Na tradição marxista, para que possam ser projecto em acto e antecipação da emancipação, para que possam contribuir para multiplicar e transformar as formas do mundo e da vida, as artes têm de ser entendidas como dotadas de uma autonomia relativa. Essa autonomia, em relação às determinações económicas e sociais, que se exercem sempre, mesmo que de forma mais ou menos indirecta e mediata, não pode contudo pensar-se como absoluta – seria o abandono ou a perda de caminhos possíveis para relacionar a esfera da arte com as da vida vivida ou a viver.

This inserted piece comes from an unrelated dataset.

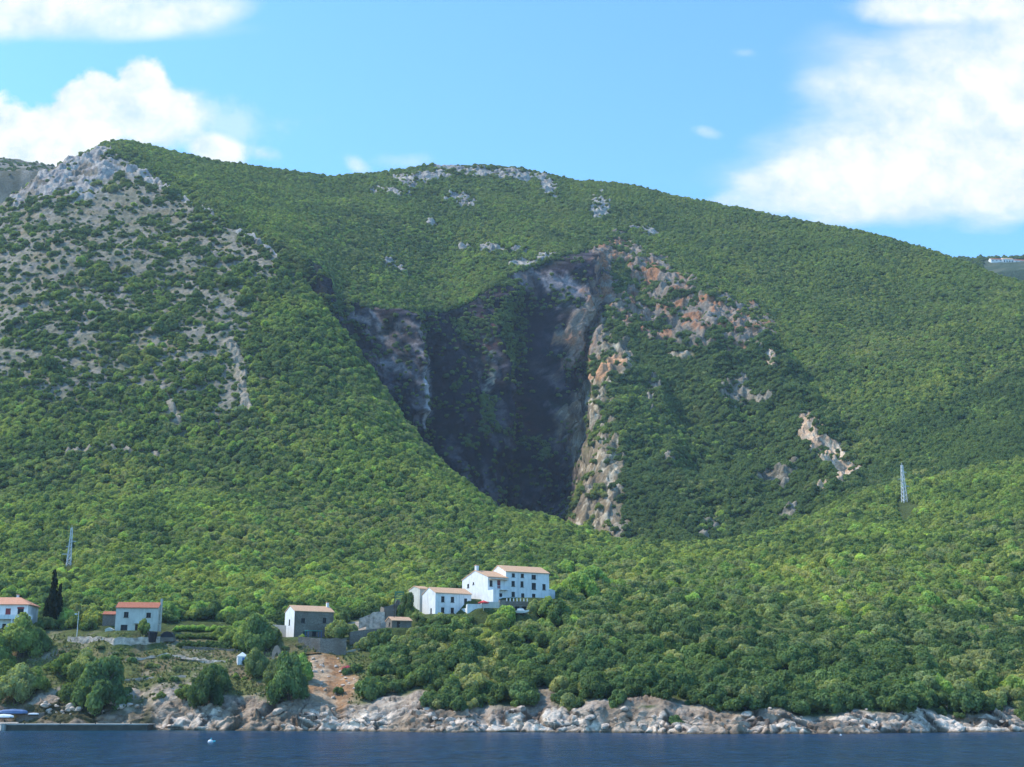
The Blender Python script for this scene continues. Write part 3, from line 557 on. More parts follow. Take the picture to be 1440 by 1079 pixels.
# woods on the two far ridges
for (VV, rr_, cntk) in ((VL, 2.4, 1800), (VR, 3.4, 6000)):
    a_ = rng.randint(4, 56, cntk); b_ = rng.randint(0, VV.shape[1] - 1, cntk); fb = rng.rand(cntk)[:, None]; p_ = VV[a_, b_] * (1 - fb) + VV[a_, b_ + 1] * fb; fa = rng.rand(cntk)[:, None]; p_ = p_ + (VV[a_ + 1, b_] - VV[a_, b_]) * fa
    q1, q2 = proj(p_[:, 0], p_[:, 1], p_[:, 2]); kp = ~((q1 > 1382) & (q1 < 1475) & (p_[:, 1] < 1668) & (p_[:, 1] > 1480)); p_ = p_[kp]; cntk = len(p_)
    tx = np.r_[tx, p_[:, 0]]; ty = np.r_[ty, p_[:, 1]]; tz = np.r_[tz, p_[:, 2]]; tr_ = np.r_[tr_, rr_ * rng.uniform(.6, 1.2, cntk)]; kind = np.r_[kind, rng.choice(DARK, cntk)]; tk = np.r_[tk, np.full(cntk, 11.5)]
    q1, q2 = proj(p_[:, 0], p_[:, 1], p_[:, 2]); tpx = np.r_[tpx, q1]; tpy = np.r_[tpy, q2]; onspur = np.r_[onspur, np.zeros(cntk, bool)]
sp35 = np.r_[spurm[ii, jj] < .35, np.ones(len(tx) - len(ii), bool)]
print('trees', len(kind), 'spur', onspur.sum(), 'low', (ty < 420).sum())
hsc = rng.uniform(.8, 1.25, len(kind)) * np.where(kind == 8, .9, 1.0)
rot = rng.rand(len(kind)) * 6.283
# the trees that show largest in the picture are individuals
size = tr_ / ty; near = (tk < 4) & (tpx > -20) & (tpx < 1460); order = np.argsort(-np.where(near, size, 0)); indiv = np.zeros(len(kind), bool)

# individual trees: the ones that show largest
LBL = {
 'shore': {'broadleaf_tree': ('green rounded broadleaf tree at the foot of the forest above the shore rocks', 'green trees just above the shore rocks'),
           'holm_oak': ('dark green dense holm oak at the foot of the forest above the shore rocks', 'dark oaks just above the shore rocks'),
           'olive_tree': ('grey green loose olive tree at the foot of the forest above the shore rocks', 'grey green trees just above the shore rocks'),
           'ash_tree': ('bright green ash tree at the foot of the forest above the shore rocks', 'bright trees just above the shore rocks')},
 'mid': {'broadleaf_tree': ('green rounded broadleaf tree in the lower forest uphill from the shore', 'green trees in the lower forest'),
         'holm_oak': ('dark green dense holm oak in the lower forest uphill from the shore', 'dark oaks in the lower forest'),
         'olive_tree': ('grey green loose olive tree in the lower forest uphill from the shore', 'grey green trees in the lower forest'),
         'ash_tree': ('bright green ash tree in the lower forest uphill from the shore', 'bright trees in the lower forest')}}
n_ind = 0
for q_ in order[:280]:
    indiv[q_] = True; kd = int(kind[q_]); kd = 3 if kd == 8 else kd; nm = KINDS[kd][0]
    lb, gr = LBL['shore' if tk[q_] < 2.5 else 'mid'][nm]
    make_tree(kd, tx[q_], ty[q_], tz[q_] - .2, float(tr_[q_]), float(rot[q_]), lb, gr, float(hsc[q_]))
# everything else is an uncountable wood: points that carry crowns
protos = {}
for k in range(len(KINDS)):
    pass
def first_crown(k):
    for o in COL.objects:
        if o.type == 'MESH' and o.data == KINDS[k][1]: return o
def stuff_forest(name, sel, label, cat):
    n = int(sel.sum()); me = bpy.data.meshes.new(name); me.vertices.add(n)
    me.vertices.foreach_set('co', np.stack([tx[sel], ty[sel], tz[sel] - .25 * tr_[sel]], -1).astype(np.float32).ravel())
    for nm, ty_, arr in (('kind', 'INT', kind[sel].astype(np.int32)), ('rad', 'FLOAT', tr_[sel].astype(np.float32)), ('hs', 'FLOAT', hsc[sel].astype(np.float32)), ('rot', 'FLOAT', rot[sel].astype(np.float32))):
        at_ = me.attributes.new(nm, ty_, 'POINT'); at_.data.foreach_set('value', arr)
    o = bpy.data.objects.new(name, me); COL.objects.link(o); tag(o, label, cat, kind='stuff')
    g = bpy.data.node_groups.new(name + '_nodes', 'GeometryNodeTree'); g.interface.new_socket('Geometry', in_out='INPUT', socket_type='NodeSocketGeometry'); g.interface.new_socket('Geometry', in_out='OUTPUT', socket_type='NodeSocketGeometry')
    N = g.nodes.new; L = g.links.new; gi = N('NodeGroupInput'); go = N('NodeGroupOutput'); jn = N('GeometryNodeJoinGeometry'); L(jn.outputs[0], go.inputs[0])
    def attr(nm, dt):
        a_ = N('GeometryNodeInputNamedAttribute'); a_.data_type = dt; a_.inputs[0].default_value = nm; return a_.outputs[0]
    ka, ra, ha, ro = attr('kind', 'INT'), attr('rad', 'FLOAT'), attr('hs', 'FLOAT'), attr('rot', 'FLOAT')
    mz = N('ShaderNodeMath'); mz.operation = 'MULTIPLY'; L(ra, mz.inputs[0]); L(ha, mz.inputs[1])
    sv = N('ShaderNodeCombineXYZ'); L(ra, sv.inputs[0]); L(ra, sv.inputs[1]); L(mz.outputs[0], sv.inputs[2])
    rv = N('ShaderNodeCombineXYZ'); L(ro, rv.inputs[2])
    for ax, fr_ in ((0, 7.3), (1, 11.9)):
        m1 = N('ShaderNodeMath'); m1.operation = 'MULTIPLY'; m1.inputs[1].default_value = fr_; L(ro, m1.inputs[0]); m2 = N('ShaderNodeMath'); m2.operation = 'SINE'; L(m1.outputs[0], m2.inputs[0]); m3 = N('ShaderNodeMath'); m3.operation = 'MULTIPLY'; m3.inputs[1].default_value = .28; L(m2.outputs[0], m3.inputs[0]); L(m3.outputs[0], rv.inputs[ax])
    for k in sorted(set(kind[sel].tolist())):
        c = first_crown(k); oi = N('GeometryNodeObjectInfo'); oi.transform_space = 'ORIGINAL'; oi.inputs['Object'].default_value = c; oi.inputs['As Instance'].default_value = True
        eq = N('FunctionNodeCompare'); eq.data_type = 'INT'; eq.operation = 'EQUAL'; L(ka, eq.inputs[2]); eq.inputs[3].default_value = int(k)
        ip = N('GeometryNodeInstanceOnPoints'); L(gi.outputs[0], ip.inputs['Points']); L(eq.outputs[0], ip.inputs['Selection']); L(oi.outputs['Geometry'], ip.inputs['Instance']); L(rv.outputs[0], ip.inputs['Rotation']); L(sv.outputs[0], ip.inputs['Scale']); L(ip.outputs[0], jn.inputs[0])
    md = o.modifiers.new('scatter', 'NODES'); md.node_group = g; return o
rest = ~indiv; lower = (tk < 5.9) & sp35; scr = (tk < 6.2) & ~lower & (tk > 4.2)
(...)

  A ideia de uma autonomia relativa das artes pode ser articulada também com a especificidade das outras grandes áreas da cultura, nomeadamente a do conhecimento e da ética. Ao longo do séc. XX, encontramos com frequência a rigidificação ou a transformação em separação daquilo que em Kant era sobretudo uma distinção entre a “Razão pura”, a “Razão prática” e a estética ou “a faculdade de julgar”. Mas também encontramos a esperança de que ela participe da transformação do mundo e da vida.

A autonomia relativa da arte diz-nos então que a arte não é vida e não deve ser julgada por nenhum tribunal, seja ele o da razão ou da ética, o do Estado ou o do mercado, mas diz-nos também que as artes produzem efeitos cognitivos e éticos.

De forma mais evidente em períodos de grande tensão histórica torna-se claro que é o artista quem tem de decidir o que fazer com a sua obra, a que procedimentos recorrer e qual o horizonte que visa. Ninguém pode decidir por ele, nem há catecismos ou códigos morais que lhe ditem a decisão. A opção por uma forma, um modo ou maneira de fazer, não é uma opção meramente “técnica”. A questão é ética e pode formular-se de muitas maneiras. Aqui ficam algumas: Como responder à prosa do mundo, com a minha arte? Como dar testemunho da expropriação do direito de milhões à palavra? Como ser fiel ao dom e de que forma proceder à doação de sentido?